The 30-year fixed-rate mortgage (FRM) averaged 6.24 percent
with an average 0.4 point for the week compared with 6.26 and 0.4 point the
week before. This is, like last week, the lowest the 30-year
FRM has been since the week ended May 17, 2007 when it averaged 6.21 percent.
One year ago this week the 30-year mortgage averaged 6.33 percent.
The other long-term obligation, the 15-year FRM, averaged 5.90 percent compared
to a slightly higher 5.91 percent a week earlier. Fees and points did edge up
to 0.5 point from 0.4. This is the lowest for the 15-year since May 10 when
it averaged 5.87 percent. One year ago the average rate was 5.91 percent.
Five-year Treasury-indexed hybrid adjustable-rate mortgages (ARMs) carried
a mean contract interest rate of 5.89 percent in the most recent week with 0.5
point. This is a more significant change than the long-term loans showed; one
week ago the five-year hybrid was at 5.98 percent with 0.4 point. One year ago
this rate stood at 6.08 percent and last week's average was the lowest
level for the hybrid since it was at 5.89 percent during the week ended May
10.
One-year Treasury-indexed ARMs averaged 5.50 percent with a 0.6 point, down
from last week when it averaged 5.57 percent. At this time last year, the 1-year
ARM averaged 5.55 percent. The 1-year ARM has not been this low since the week
ending May 17, 2007, when it averaged 5.48 percent.

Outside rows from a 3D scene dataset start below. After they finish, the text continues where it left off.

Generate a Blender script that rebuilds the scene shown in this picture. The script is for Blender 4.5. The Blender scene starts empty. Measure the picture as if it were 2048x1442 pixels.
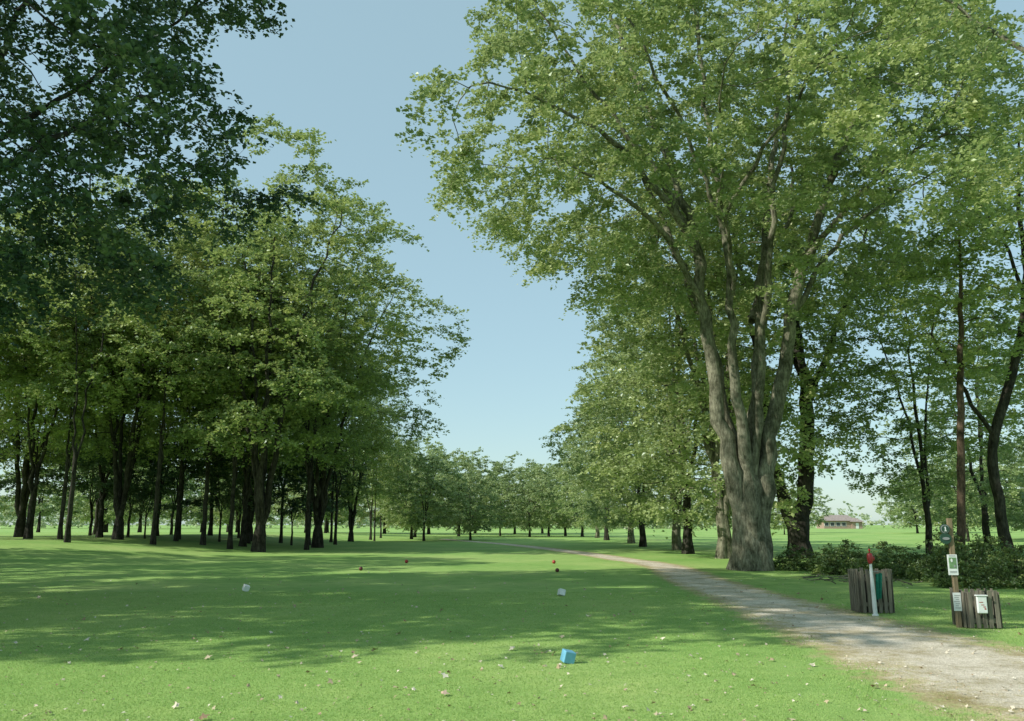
import bpy, math, random
import numpy as np
from mathutils import Vector, noise, Quaternion

random.seed(7)
scene = bpy.context.scene
COL = scene.collection
scene.view_settings.view_transform = 'Standard'
scene.view_settings.look = 'None'
scene.view_settings.exposure = 0

# ------------------------------------------------------------ helpers
def link(o):
    COL.objects.link(o); return o

def tag(o, label=None, category=None, group=None, kind=None):
    if label: o["label"] = label
    if category: o["category"] = category
    if group: o["group"] = group
    if kind: o["kind"] = kind
    return o

def empty(name, loc, rotz=0.0, scale=1.0):
    e = bpy.data.objects.new(name, None)
    e.empty_display_size = 0.3
    e.location = loc; e.rotation_euler = (0, 0, rotz)
    if isinstance(scale, (int, float)): scale = (scale,)*3
    e.scale = scale
    return link(e)

def np_mesh(name, verts, faces, mat, smooth=False, attrs=None):
    verts = np.asarray(verts, dtype=np.float32); faces = np.asarray(faces, dtype=np.int32)
    nf, k = faces.shape
    m = bpy.data.meshes.new(name)
    m.vertices.add(len(verts)); m.vertices.foreach_set("co", verts.ravel())
    m.loops.add(nf*k); m.loops.foreach_set("vertex_index", faces.ravel())
    m.polygons.add(nf)
    m.polygons.foreach_set("loop_start", np.arange(0, nf*k, k, dtype=np.int32))
    if attrs:
        for an, (dom, arr) in attrs.items():
            a = m.attributes.new(an, 'FLOAT', dom)
            a.data.foreach_set("value", np.asarray(arr, dtype=np.float32))
    m.update(calc_edges=True)
    m.polygons.foreach_set("use_smooth", np.full(nf, smooth, dtype=bool))
    if mat: m.materials.append(mat)
    return m

class MB:
    """small mesh builder with material slots"""
    def __init__(s): s.v=[]; s.f=[]; s.mi=[]; s.mats=[]
    def mat(s, m):
        if m not in s.mats: s.mats.append(m)
        return s.mats.index(m)
    def add(s, vs, fs, m):
        o=len(s.v); s.v+= [tuple(v) for v in vs]; i=s.mat(m)
        for f in fs: s.f.append(tuple(o+a for a in f)); s.mi.append(i)
    def box(s, c, d, m, rz=0, ch=0.0, tilt=(0,0)):
        x,y,z=[a/2 for a in d]
        if ch>0:
            import bmesh
            bm=bmesh.new(); bmesh.ops.create_cube(bm,size=1)
            bmesh.ops.scale(bm,vec=d,verts=bm.verts)
            bmesh.ops.bevel(bm,geom=bm.edges[:],offset=ch,segments=2,profile=0.5,affect='EDGES')
            bm.verts.ensure_lookup_table()
            pts=[v.co.copy() for v in bm.verts]
            fs=[[v.index for v in f.verts] for f in bm.faces]
            bm.free()
        else:
            pts=[Vector(p) for p in [(-x,-y,-z),(x,-y,-z),(x,y,-z),(-x,y,-z),(-x,-y,z),(x,-y,z),(x,y,z),(-x,y,z)]]
            fs=[(0,3,2,1),(4,5,6,7),(0,1,5,4),(1,2,6,5),(2,3,7,6),(3,0,4,7)]
        q=Quaternion((0,0,1),rz)@Quaternion((1,0,0),tilt[0])@Quaternion((0,1,0),tilt[1])
        s.add([q@p+Vector(c) for p in pts],fs,m)
    def lathe(s, prof, m, c=(0,0,0), n=20, tilt=(0,0)):
        q=Quaternion((1,0,0),tilt[0])@Quaternion((0,1,0),tilt[1])
        vs=[];fs=[]
        for r,z in prof:
            for i in range(n):
                a=2*math.pi*i/n
                vs.append(q@Vector((r*math.cos(a),r*math.sin(a),z))+Vector(c))
        for j in range(len(prof)-1):
            for i in range(n):
                fs.append((j*n+i,j*n+(i+1)%n,(j+1)*n+(i+1)%n,(j+1)*n+i))
        fs.append(tuple(range(n-1,-1,-1))); fs.append(tuple((len(prof)-1)*n+i for i in range(n)))
        s.add(vs,fs,m)
    def obj(s, name, parent=None, loc=(0,0,0), smooth=False):
        me=bpy.data.meshes.new(name); me.from_pydata(s.v,[],s.f)
        for m in s.mats: me.materials.append(m)
        me.polygons.foreach_set("material_index", s.mi)
        me.polygons.foreach_set("use_smooth",[smooth]*len(s.f)); me.update()
        o=bpy.data.objects.new(name,me); link(o)
        if parent: o.parent=parent
        o.location=loc
        return o

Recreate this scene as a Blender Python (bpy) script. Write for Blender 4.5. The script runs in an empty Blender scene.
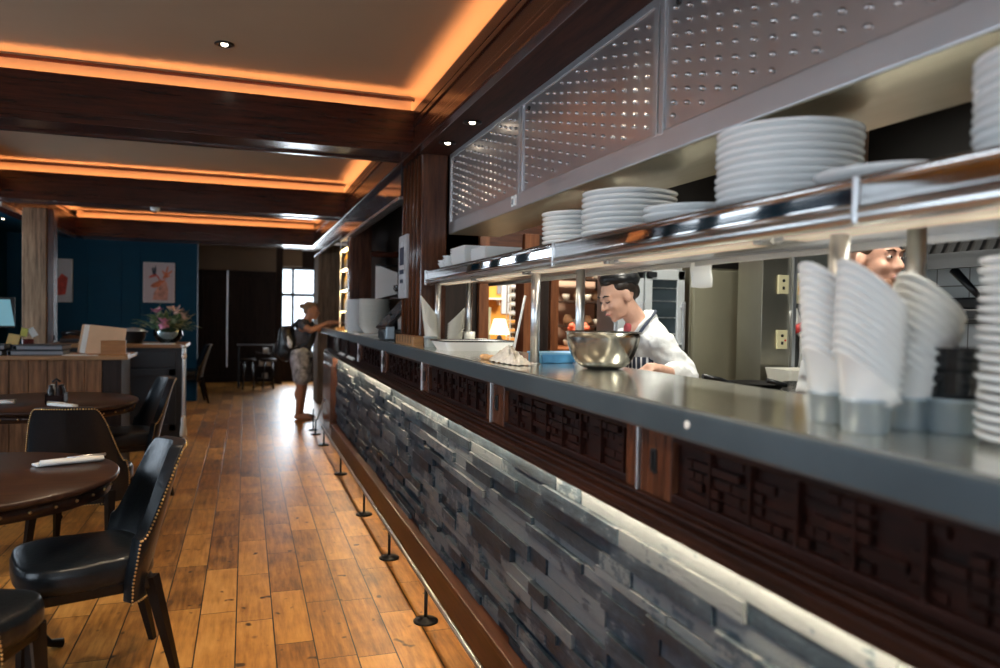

"Reports of weaker consumer spending in September and a decline in manufacturing
activity in October kept mortgage rates at bay this week," said Frank
Nothaft, Freddie Mac vice president and chief economist. "Rates
for long-term mortgages were little changed while rates for ARMs fell following
the Federal Reserve's interest-rate cut.
"With mortgage rates remaining low, approximately 38 percent of applications
were for refinance transactions in the third quarter, down from 42 percent in
the second quarter of this year. According to Freddie Mac's third quarter cash-out
refinance report; approximately 87 percent of refinanced loans were for loan
amounts that were 5 percent or more higher than the original balances. In addition,
Freddie Mac estimates that families withdrew approximately $60 billion in home
equity over the same quarter, down from about $81 billion in the second quarter
of 2007."
The Mortgage Bankers Association (MBA) Weekly Mortgage Applications
Survey for the week ended November 9, 2007 was slightly less consumer friendly.
The survey pegged the average contract interest rate for 3-year FRMs at 6.19
percent, up three basis points from the previous week with points, including
the origination fee increasing from 1.08 to 1.16.
The 15-year FRM was unchanged at 5.77 percent but points increased from 1.10
to 1.13 while the one-year ARM rose from 5.94 percent to 5.98 with points going
from 0.90 to 0.93. All figures are for 80 percent loan to value originations.
Loan application volume increased 5.5 percent on a seasonally
adjusted basis from the previous week and 4.2 percent unadjusted. Applications
were up 21.8 percent from the same week in 2006.
Refinancing as a share of all applications rose to 50.2 percent from 49.1 percent
the previous week and even the market share of adjustable rate mortgages increased,
reaching 15.5 percent from 14.2 percent of all applications one week earlier.